--- start Collected data ---
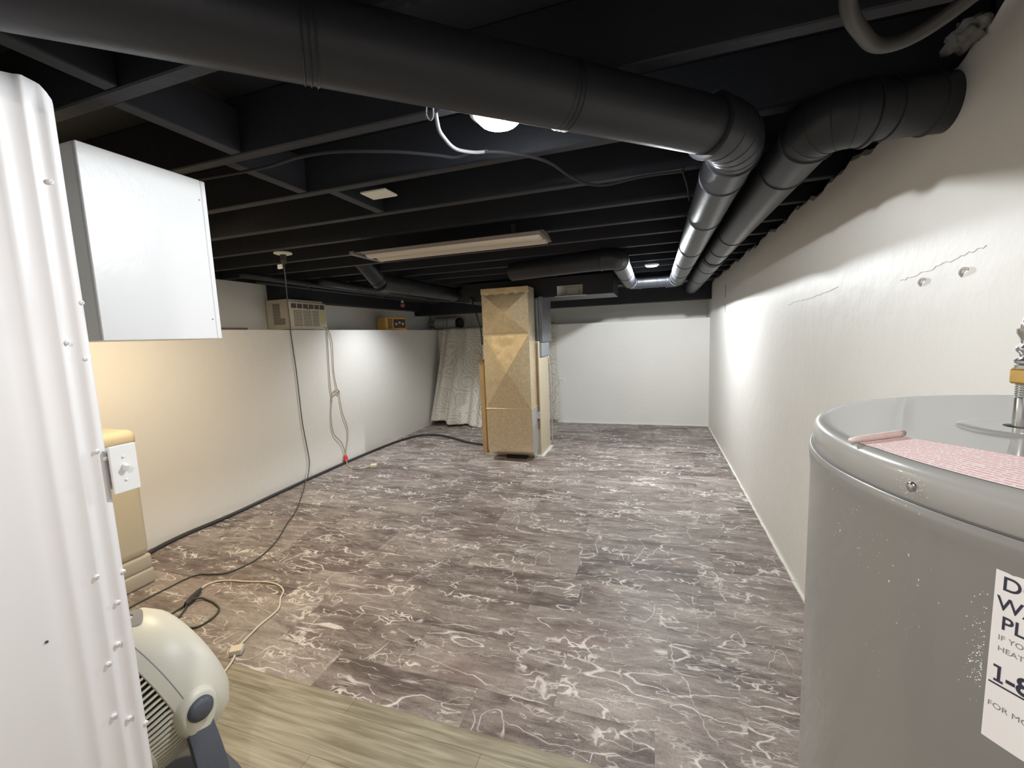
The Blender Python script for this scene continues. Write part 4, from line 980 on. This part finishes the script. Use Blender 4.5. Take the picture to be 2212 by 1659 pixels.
for k in range(13):
    a = -147.5+10*k/12; pr.append((b.verts.new(onbody(a, 1.2925, .0007)), b.verts.new(onbody(a, 1.2935, .0007))))
for a, c in zip(pr, pr[1:]): b.faces.new((a[0], c[0], c[1], a[1]))
obj('underline', b, INK, st)
# paint dust on the heater beside the sticker
b = BM()
for k in range(120):
    p = onbody(-148.3-abs(random.gauss(0, .8)), random.uniform(1.285, 1.345) if k % 2 else random.gauss(1.30, .01), .0001)
    bmesh.ops.create_icosphere(b, subdivisions=1, radius=random.uniform(.0001, .0004), matrix=Matrix.Translation(p))
o = obj('paint_flecks', b, STICK, wh); o['kind'] = 'stuff'

# ------------------------------------------------------------------ marks and plugs on the right wall
for k, (y, z) in enumerate([(1.47, 1.619), (1.656, 1.612)]):
    b = BM(); sweep(b, catmull([(XR+.001, y-.012, z+.006), (XR-.006, y-.002, z+.010), (XR-.007, y+.008, z), (XR+.001, y+.012, z-.010)], 5), .0035, 8)
    tag(obj('wall_anchor', b, PLASTER, smooth=True), ['small curled anchor stub on the right wall, nearer the viewer', 'small anchor stub on the right wall, further from the viewer'][k], 'anchor', 'anchor stubs on the right wall')
def crack(pts, r, name, label):
    b = BM(); P = []
    for p, q in zip(pts, pts[1:]):
        for k in range(10):
            t = k/10; P.append((XR-.0005, p[0]+(q[0]-p[0])*t, p[1]+(q[1]-p[1])*t+random.uniform(-.004, .004)))
    sweep(b, P, r, 5); return tag(obj(name, b, LINE if r > .002 else PLASTER), label, 'crack')
crack([(5.55, 1.98), (5.56, 1.82)], .004, 'plaster_crack', 'upper dark vertical crack on the right wall near the back corner')
crack([(5.55, 1.77), (5.56, 1.66)], .004, 'plaster_crack', 'lower dark vertical crack on the right wall near the back corner')
crack([(1.40, 1.672), (1.50, 1.662), (1.66, 1.640), (1.80, 1.628)], .0009, 'plaster_crack', 'fine crack on the right wall above the two anchor stubs')
crack([(2.30, 1.655), (2.6, 1.638), (3.1, 1.62)], .0012, 'plaster_crack', 'fine level crack halfway along the right wall')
--- end Collected data ---
Quote the material in full and exactly; do not carry over its pictures.

§ Task result:
The Blender Python script for this scene continues. Write part 4, from line 980 on. This part finishes the script. Use Blender 4.5. Take the picture to be 2212 by 1659 pixels.
for k in range(13):
    a = -147.5+10*k/12; pr.append((b.verts.new(onbody(a, 1.2925, .0007)), b.verts.new(onbody(a, 1.2935, .0007))))
for a, c in zip(pr, pr[1:]): b.faces.new((a[0], c[0], c[1], a[1]))
obj('underline', b, INK, st)
# paint dust on the heater beside the sticker
b = BM()
for k in range(120):
    p = onbody(-148.3-abs(random.gauss(0, .8)), random.uniform(1.285, 1.345) if k % 2 else random.gauss(1.30, .01), .0001)
    bmesh.ops.create_icosphere(b, subdivisions=1, radius=random.uniform(.0001, .0004), matrix=Matrix.Translation(p))
o = obj('paint_flecks', b, STICK, wh); o['kind'] = 'stuff'

# ------------------------------------------------------------------ marks and plugs on the right wall
for k, (y, z) in enumerate([(1.47, 1.619), (1.656, 1.612)]):
    b = BM(); sweep(b, catmull([(XR+.001, y-.012, z+.006), (XR-.006, y-.002, z+.010), (XR-.007, y+.008, z), (XR+.001, y+.012, z-.010)], 5), .0035, 8)
    tag(obj('wall_anchor', b, PLASTER, smooth=True), ['small curled anchor stub on the right wall, nearer the viewer', 'small anchor stub on the right wall, further from the viewer'][k], 'anchor', 'anchor stubs on the right wall')
def crack(pts, r, name, label):
    b = BM(); P = []
    for p, q in zip(pts, pts[1:]):
        for k in range(10):
            t = k/10; P.append((XR-.0005, p[0]+(q[0]-p[0])*t, p[1]+(q[1]-p[1])*t+random.uniform(-.004, .004)))
    sweep(b, P, r, 5); return tag(obj(name, b, LINE if r > .002 else PLASTER), label, 'crack')
crack([(5.55, 1.98), (5.56, 1.82)], .004, 'plaster_crack', 'upper dark vertical crack on the right wall near the back corner')
crack([(5.55, 1.77), (5.56, 1.66)], .004, 'plaster_crack', 'lower dark vertical crack on the right wall near the back corner')
crack([(1.40, 1.672), (1.50, 1.662), (1.66, 1.640), (1.80, 1.628)], .0009, 'plaster_crack', 'fine crack on the right wall above the two anchor stubs')
crack([(2.30, 1.655), (2.6, 1.638), (3.1, 1.62)], .0012, 'plaster_crack', 'fine level crack halfway along the right wall')